Curator Daniel Mudie Cunningham (El Ubiquito!), writes in his catalogue introduction:
The idea for Bent Western emerged from an essay by Christopher Dean called 'Mollies of the West'. Published in the catalogue for Western Front (Blacktown Arts Centre, 2005), Dean uses ‘molly’ as a descriptor for gay Western Sydney artists. Since the early 1990s, the term ‘queer’ has been used to refer to contemporary cultural expression by non-heterosexuals, so I found his use of an antiquated term like molly rather curious. Was molly an old word for queer that could be recontextualised in a contemporary regional setting like western Sydney? According to Dean it could:
"Mollies were often depicted as bawdy or licentious social satirists who often cocked a snoop at the establishment while remaining committed to the values of their working class origins. Significantly, many of the original mollies were transported to Australia as convicts and presumably some of them would have made their way to what is now Western Sydney (2005: 7) "
The terms we use to describe ourselves and our cultural expressions are important, even if they elude fixed meaning. Whether we use ‘queer’ or ‘molly’ or any other term to describe who we are or what we do, ultimately you can be sure these names will always be contested. Bent Western settles on queer as the most convenient classification for the work surveyed even if it does not always provide the perfect fit.

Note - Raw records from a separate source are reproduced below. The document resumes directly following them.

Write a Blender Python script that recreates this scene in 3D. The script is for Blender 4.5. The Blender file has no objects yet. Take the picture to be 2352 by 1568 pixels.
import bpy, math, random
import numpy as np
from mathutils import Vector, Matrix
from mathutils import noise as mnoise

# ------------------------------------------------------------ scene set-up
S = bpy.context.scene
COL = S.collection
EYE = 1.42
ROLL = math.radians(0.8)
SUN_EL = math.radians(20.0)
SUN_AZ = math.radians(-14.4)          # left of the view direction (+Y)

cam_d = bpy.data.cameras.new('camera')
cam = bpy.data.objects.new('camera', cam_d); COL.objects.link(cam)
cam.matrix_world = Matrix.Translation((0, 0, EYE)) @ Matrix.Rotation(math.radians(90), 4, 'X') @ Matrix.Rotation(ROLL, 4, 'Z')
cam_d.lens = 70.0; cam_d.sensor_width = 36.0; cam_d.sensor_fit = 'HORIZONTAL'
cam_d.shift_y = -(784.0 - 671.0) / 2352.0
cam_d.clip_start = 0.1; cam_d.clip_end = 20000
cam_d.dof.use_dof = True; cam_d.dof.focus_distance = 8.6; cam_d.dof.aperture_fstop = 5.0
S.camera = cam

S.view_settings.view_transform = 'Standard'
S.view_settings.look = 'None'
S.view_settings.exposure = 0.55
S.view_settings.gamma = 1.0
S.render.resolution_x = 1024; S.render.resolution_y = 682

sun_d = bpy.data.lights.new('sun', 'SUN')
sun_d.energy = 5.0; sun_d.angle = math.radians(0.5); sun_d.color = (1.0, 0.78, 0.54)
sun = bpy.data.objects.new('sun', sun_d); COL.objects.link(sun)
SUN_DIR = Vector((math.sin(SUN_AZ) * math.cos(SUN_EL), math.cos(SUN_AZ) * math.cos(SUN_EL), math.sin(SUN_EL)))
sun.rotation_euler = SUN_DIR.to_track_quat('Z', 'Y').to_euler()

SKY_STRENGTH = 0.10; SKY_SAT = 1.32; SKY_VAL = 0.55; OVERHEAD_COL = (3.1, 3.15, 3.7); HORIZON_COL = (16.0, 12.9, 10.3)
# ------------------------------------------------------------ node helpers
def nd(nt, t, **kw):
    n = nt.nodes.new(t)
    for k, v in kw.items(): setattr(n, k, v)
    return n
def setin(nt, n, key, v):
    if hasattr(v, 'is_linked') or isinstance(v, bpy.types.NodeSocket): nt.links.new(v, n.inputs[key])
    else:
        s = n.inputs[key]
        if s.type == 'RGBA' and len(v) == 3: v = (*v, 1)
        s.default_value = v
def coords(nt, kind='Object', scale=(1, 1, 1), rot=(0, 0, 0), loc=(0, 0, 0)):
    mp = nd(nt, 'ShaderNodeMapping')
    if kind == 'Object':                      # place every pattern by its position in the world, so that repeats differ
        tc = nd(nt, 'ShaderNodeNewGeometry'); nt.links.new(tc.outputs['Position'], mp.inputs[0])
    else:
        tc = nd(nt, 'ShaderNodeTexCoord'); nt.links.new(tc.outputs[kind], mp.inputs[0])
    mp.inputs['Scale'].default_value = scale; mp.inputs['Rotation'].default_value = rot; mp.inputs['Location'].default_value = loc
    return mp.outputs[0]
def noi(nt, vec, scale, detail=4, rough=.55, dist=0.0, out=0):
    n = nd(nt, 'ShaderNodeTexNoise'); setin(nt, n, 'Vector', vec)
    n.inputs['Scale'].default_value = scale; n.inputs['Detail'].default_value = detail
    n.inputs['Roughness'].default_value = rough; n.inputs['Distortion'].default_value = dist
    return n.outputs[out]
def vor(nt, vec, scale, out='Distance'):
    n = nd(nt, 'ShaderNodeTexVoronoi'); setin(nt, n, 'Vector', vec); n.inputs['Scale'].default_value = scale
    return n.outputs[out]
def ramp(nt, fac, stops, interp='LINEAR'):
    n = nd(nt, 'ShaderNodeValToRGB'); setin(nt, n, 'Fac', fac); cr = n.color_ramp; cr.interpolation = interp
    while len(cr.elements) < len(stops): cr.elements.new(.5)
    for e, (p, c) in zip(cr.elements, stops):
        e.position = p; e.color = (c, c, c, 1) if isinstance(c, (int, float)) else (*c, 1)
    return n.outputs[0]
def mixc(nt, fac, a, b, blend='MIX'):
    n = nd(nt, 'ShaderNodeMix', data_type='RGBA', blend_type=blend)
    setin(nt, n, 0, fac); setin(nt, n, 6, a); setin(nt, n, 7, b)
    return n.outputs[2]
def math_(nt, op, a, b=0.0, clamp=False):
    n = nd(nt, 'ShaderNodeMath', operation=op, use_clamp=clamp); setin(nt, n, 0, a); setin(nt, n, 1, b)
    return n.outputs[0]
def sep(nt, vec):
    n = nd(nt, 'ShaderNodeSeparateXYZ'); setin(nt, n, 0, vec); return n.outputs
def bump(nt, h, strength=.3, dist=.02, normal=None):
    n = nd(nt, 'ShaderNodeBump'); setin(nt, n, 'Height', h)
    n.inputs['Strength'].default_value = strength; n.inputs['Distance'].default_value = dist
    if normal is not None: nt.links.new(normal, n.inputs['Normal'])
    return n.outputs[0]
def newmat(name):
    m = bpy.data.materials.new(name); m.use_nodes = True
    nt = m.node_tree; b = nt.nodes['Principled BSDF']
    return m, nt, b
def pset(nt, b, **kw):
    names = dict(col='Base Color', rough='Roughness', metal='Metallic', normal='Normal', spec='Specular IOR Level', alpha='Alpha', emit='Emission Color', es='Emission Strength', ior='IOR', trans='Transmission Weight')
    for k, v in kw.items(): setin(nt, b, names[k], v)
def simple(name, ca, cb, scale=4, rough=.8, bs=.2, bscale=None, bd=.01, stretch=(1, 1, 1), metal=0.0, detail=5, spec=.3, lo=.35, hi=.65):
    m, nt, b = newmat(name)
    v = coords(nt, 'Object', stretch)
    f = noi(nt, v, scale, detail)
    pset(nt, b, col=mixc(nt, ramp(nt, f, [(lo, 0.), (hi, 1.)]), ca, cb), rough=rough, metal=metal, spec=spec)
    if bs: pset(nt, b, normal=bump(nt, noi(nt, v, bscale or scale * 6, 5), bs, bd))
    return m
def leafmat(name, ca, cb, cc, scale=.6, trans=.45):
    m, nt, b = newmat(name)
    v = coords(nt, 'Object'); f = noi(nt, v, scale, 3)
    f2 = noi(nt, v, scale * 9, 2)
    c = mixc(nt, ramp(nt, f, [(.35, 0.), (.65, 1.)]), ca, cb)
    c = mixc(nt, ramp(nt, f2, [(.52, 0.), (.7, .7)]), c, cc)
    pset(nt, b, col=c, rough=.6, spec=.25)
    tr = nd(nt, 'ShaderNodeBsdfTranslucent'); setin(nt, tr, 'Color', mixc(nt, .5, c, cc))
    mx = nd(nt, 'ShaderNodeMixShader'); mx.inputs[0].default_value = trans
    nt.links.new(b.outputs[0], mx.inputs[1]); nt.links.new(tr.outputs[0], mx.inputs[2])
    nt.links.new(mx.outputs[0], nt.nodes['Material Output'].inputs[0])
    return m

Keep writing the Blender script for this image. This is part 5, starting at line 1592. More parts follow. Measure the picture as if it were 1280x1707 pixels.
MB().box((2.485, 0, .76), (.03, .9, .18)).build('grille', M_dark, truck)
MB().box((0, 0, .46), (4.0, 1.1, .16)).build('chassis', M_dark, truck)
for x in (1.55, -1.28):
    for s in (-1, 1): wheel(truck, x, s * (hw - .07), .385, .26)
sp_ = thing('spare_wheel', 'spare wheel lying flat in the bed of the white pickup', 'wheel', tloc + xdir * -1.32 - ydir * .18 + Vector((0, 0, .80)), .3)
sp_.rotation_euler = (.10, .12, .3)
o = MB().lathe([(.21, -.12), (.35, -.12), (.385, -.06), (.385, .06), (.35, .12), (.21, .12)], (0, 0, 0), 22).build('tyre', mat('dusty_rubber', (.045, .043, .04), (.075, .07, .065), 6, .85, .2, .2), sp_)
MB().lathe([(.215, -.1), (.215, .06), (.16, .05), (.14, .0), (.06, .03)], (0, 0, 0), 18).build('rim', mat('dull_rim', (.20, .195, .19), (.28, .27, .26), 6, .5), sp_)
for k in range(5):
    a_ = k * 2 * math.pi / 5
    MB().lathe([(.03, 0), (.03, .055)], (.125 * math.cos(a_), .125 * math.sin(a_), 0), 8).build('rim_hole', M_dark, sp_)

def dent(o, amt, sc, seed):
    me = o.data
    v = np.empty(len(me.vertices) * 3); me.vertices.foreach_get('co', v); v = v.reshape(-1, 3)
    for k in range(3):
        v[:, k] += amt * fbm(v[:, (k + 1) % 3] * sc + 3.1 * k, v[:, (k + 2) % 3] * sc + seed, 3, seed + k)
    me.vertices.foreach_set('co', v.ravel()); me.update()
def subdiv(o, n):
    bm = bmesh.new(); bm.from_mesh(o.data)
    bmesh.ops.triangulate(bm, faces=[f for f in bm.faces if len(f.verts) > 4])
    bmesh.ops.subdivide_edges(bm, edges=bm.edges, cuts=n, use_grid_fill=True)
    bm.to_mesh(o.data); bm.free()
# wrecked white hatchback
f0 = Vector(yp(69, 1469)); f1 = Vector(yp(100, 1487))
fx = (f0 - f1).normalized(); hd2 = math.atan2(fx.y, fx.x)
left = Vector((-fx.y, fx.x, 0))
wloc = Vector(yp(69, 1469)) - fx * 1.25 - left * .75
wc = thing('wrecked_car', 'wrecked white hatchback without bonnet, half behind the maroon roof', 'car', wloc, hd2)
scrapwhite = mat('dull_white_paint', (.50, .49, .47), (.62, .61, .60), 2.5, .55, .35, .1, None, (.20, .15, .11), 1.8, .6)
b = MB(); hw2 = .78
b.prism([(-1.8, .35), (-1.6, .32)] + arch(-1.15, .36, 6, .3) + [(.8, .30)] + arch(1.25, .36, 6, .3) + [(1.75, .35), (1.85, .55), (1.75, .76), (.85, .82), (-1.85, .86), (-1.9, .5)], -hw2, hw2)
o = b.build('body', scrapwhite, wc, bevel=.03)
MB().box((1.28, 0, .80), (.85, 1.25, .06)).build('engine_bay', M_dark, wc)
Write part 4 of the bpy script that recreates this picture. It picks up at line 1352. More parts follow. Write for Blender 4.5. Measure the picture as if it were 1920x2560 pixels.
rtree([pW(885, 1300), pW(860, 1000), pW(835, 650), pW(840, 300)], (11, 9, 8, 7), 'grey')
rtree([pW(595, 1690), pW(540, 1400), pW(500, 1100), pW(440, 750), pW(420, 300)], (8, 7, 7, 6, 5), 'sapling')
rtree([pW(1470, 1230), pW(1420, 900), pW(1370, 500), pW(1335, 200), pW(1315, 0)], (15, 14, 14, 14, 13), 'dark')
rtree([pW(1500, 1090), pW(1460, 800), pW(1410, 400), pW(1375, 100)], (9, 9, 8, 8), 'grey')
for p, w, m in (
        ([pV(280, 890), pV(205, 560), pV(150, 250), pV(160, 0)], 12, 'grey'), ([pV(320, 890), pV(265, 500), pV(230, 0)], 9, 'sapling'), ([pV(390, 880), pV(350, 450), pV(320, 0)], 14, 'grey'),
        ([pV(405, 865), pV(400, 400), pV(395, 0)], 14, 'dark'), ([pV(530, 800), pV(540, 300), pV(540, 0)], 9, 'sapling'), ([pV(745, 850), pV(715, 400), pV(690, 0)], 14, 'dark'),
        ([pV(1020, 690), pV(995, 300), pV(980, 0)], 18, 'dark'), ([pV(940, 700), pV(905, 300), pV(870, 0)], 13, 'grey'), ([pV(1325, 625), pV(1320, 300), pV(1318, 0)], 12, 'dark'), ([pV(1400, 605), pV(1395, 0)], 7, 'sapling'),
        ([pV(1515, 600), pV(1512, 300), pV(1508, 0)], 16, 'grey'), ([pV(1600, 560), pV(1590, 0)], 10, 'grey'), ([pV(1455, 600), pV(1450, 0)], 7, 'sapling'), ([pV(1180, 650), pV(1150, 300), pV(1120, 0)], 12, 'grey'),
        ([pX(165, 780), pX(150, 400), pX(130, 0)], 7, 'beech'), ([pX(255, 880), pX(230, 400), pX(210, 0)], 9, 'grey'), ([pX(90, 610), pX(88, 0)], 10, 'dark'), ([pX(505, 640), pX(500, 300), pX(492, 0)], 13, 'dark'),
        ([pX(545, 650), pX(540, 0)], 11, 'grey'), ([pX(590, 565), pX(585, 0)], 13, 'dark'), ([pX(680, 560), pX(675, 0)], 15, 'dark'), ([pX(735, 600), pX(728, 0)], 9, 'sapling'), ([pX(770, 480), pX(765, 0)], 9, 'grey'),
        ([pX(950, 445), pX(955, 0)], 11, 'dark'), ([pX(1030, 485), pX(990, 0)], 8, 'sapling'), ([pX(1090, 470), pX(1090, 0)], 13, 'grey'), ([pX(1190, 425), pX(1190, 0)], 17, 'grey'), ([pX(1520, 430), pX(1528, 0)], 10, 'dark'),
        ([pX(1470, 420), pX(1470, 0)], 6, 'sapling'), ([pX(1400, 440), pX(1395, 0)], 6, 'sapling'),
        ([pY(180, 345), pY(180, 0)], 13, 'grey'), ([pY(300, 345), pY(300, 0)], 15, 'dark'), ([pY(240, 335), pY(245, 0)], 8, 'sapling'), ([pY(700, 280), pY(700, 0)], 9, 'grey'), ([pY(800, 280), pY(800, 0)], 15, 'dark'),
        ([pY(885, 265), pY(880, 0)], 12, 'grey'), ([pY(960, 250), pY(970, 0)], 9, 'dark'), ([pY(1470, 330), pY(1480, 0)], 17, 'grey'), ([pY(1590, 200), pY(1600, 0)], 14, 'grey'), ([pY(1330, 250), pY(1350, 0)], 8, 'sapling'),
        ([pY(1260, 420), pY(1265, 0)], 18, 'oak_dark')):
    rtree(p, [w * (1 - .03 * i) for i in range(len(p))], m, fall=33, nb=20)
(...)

It seems that branding culture queer legitimises the margins, rendering queer vulnerable to cooptation once assimilated into more mainstream cultural forms. Once queer is made visible through knowledge and discourse formation it is subjected to a conceptual erasure, rendering queer unqueer.
This exhibition resists trouble-free answers as to what queer should mean in this specific time and place. The artists in Bent Western have lived, worked or studied in Western Sydney and made important contributions to queer cultures in the region and beyond. The ‘mollyism’ Dean describes harks back to fairly bent and illicit anti- establishment behaviour. Interestingly, many of the artists in Bent Western emerged from an establishment that no longer exists. The art school at the University of Western Sydney, which has been abolished in recent times, produced many important queer artists including ten artists in Bent Western who studied Fine Arts there.


It's hard in such a stylistically varied show to single out particular works, but some LF faves include Lionel Bawden's 'objects of desire' 1998 (dildoes - gasp! - made from his characteristic compressed coloured pencils), Karen Coull's thorny gloves (see above), and George Tillianakis's videos, including 'Always a Blank Fucking Canvas & The Ghetto Jesus of Blacktown' 2006.